Sette persone, dipendenti a tempo indeterminato e determinato a Palazzo D’Aimmo, iscritte sul registro degli indagati con l’accusa di truffa ai danni di un ente pubblico. Qualcuno durante l’orario di lavoro andava a fare shopping, altri preferivano dedicarsi all’attività fisica per un’ora di palestra. All’indomani della notizia, che ha fatto molto rumore in città, sui ‘furbetti del cartellino’ del Consiglio regionale ‘incastrati’ dalle indagini condotte dalla Squadra Mobile interviene l’avvocato Mariano Prencipe, legale di tre dei sette indagati. Una delle persone difese non lavora più presso la Regione, invece gli altri due hanno un contratto a tempo indeterminato. «Ci hanno notificato solo l’avviso di conclusione delle indagini – ha commentato Prencipe – e non abbiamo ancora visto il fascicolo. Quello che per il momento rilevo è che la posizione dei due dipendenti a tempo indeterminato sia molto più leggera e sembrano, in prima battuta, anche essere delle condotte giustificabili. Ma voglio leggere gli atti del pubblico ministero e capire quali possono essere gli elementi a supporto di questa accusa. Chiederemo di essere ascoltati per fornire le giustificazioni. So che ci sono delle riprese, non riesco a capire se ci sono stati dei pedinamenti oppure no, perché dai capi di imputazione non emerge dove sarebbero andati i dipendenti. Ad ogni modo la posizione dei due dipendenti a tempo indeterminato mi sembra giustificabile e anche dal punto di vista economico mi sembra irrisoria. Tutti gli episodi comporterebbero un danno di circa 100 euro, quando invece c’è una giurisprudenza che dice che l’entità del danno dovuto all’assenteismo deve essere economicamente apprezzabile». Secondo gli inquirenti alcuni si “aiutavano” a vicenda nel mettere in atto il raggiro. Gli investigatori hanno accertato che almeno in quattro, d’accordo tra di loro, non solo si assentavano dal posto di lavoro ma lasciavano il badge al collega di turno perché lo timbrasse in modo «da alterare le presenze rilevate dal sistema di controllo», inducendo quindi in errore il Consiglio regionale circa gli orari di lavoro effettivamente svolti e «procurandosi un ingiusto profitto patrimoniale».
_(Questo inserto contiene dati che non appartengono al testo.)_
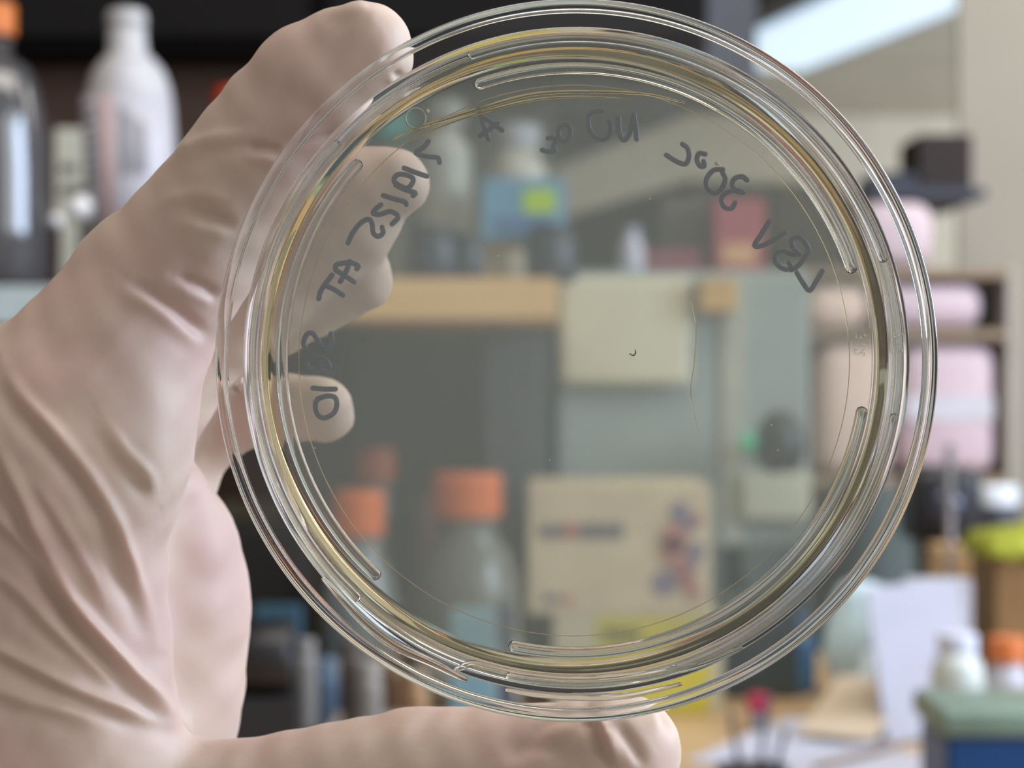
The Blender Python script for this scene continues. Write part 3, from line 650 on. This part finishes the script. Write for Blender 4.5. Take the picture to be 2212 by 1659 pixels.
# a stiffening ring moulded into the lid and fine rings in the gel edge
def ring(r, z, w, parent, mm, name='ring'):
    n = 200; bm = bmesh.new(); k = 10; rings = []
    for i in range(n):
        a = 2*math.pi*i/n
        rings.append([bm.verts.new(((r+w*math.cos(2*math.pi*j/k))*math.cos(a), (r+w*math.cos(2*math.pi*j/k))*math.sin(a), z+w*0.5*math.sin(2*math.pi*j/k))) for j in range(k)])
    for i in range(n):
        A, B = rings[i], rings[(i+1) % n]
        for j in range(k): bm.faces.new((A[j], A[(j+1) % k], B[(j+1) % k], B[j]))
    return mesh_obj(name, bm, mm, parent, True)
ring(0.0368, ZB+0.0057, 0.00006, agar, M_agar_e)

# water beads and gel edge lines
def dline(name, pts, z, r, parent, mm, n=5, flat=0.7):
    pp = spline([(p[0], p[1]) for p in pts], n)
    rad = [r*(0.45+0.55*math.sin(math.pi*min(1, max(0, (i+1.0)/(len(pp)+1))))) for i in range(len(pp))]
    return mesh_obj(name, tube_bm([on_dish(x, y, z) for x, y in pp], r, 10, flat=flat, radii=rad), mm, parent, True)
dline('water_bead', [(985, 1447), (1015, 1435), (1049, 1443), (1137, 1462), (1259, 1469), (1380, 1460), (1502, 1438), (1600, 1401)], -0.0016, 0.0007, lid, M_bead)
dline('water_bead', [(1095, 1490), (1160, 1500), (1260, 1506), (1360, 1502), (1470, 1478)], -0.0014, 0.0005, lid, M_bead)
dline('water_bead', [(700, 1250), (780, 1338), (850, 1392), (930, 1430), (1005, 1468)], -0.0016, 0.0007, lid, M_bead)
dline('gel_edge', [(850, 302), (895, 279), (963, 257), (1031, 236), (1144, 205), (1257, 198), (1392, 203), (1480, 222)], ZB+0.0057, 0.00030, agar, M_agar_e)
dline('gel_edge', [(870, 310), (965, 268), (1050, 240), (1150, 216), (1250, 209), (1360, 214)], ZB+0.0057, 0.00022, agar, M_agar_e)
dline('gel_edge', [(1490, 640), (1503, 700), (1500, 780), (1492, 850), (1506, 930)], ZB+0.0057, 0.00007, agar, M_agar_e)
for px, py, r in ((898, 255, 21),):
    c = on_dish(px, py, ZB+0.0057)
    pts = [(c.x+0.00133*math.cos(2*math.pi*i/32), c.y+0.00133*math.sin(2*math.pi*i/32), c.z) for i in range(33)]
    mesh_obj('bubble', tube_bm(pts, 0.00011, 8), mat('bubble_rim', (190, 190, 175), 0.2), agar, True)
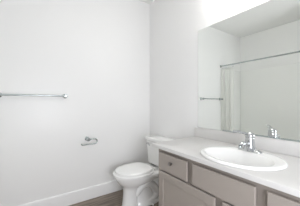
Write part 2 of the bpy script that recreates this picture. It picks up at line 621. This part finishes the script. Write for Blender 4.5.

Il danno erariale è ancora in fase di valutazione, ma le ore di assenza certificate dagli investigatori sono diverse. Trenta, quaranta, cinquanta ore “rubate” in un solo mese di attività investigativa. Nei confronti di alcuni impiegati l’attività d’indagine ha consentito di rilevare come fossero quasi abitudinari nell’allontanarsi periodicamente intenti a sbrigare faccende personali e rientrare in ufficio soltanto per ‘certificare’ l’assenza ufficiale (a quel punto il turno doveva per forza risultare terminato).
Al termine di numerosi sopralluoghi, appostamenti e pedinamenti, svolti dagli agenti di Raffaele Iasi e coordinati dal sostituto procuratore Nicola D’Angelo, è emerso, in sostanza, un vero e proprio ‘sistema’ di illeciti.
In particolare, l’attività d’indagine, eseguita anche con il ricorso alla strumentazione tecnica, ha evidenziato «una vasta ed eterogenea serie di illeciti come la timbratura cumulativa dei cartellini di presenza per coprire l’abituale allontanamento di dipendenti per tornare o rimanere a casa propria o, ancora, dedicarsi ad altri impegni personali o familiari».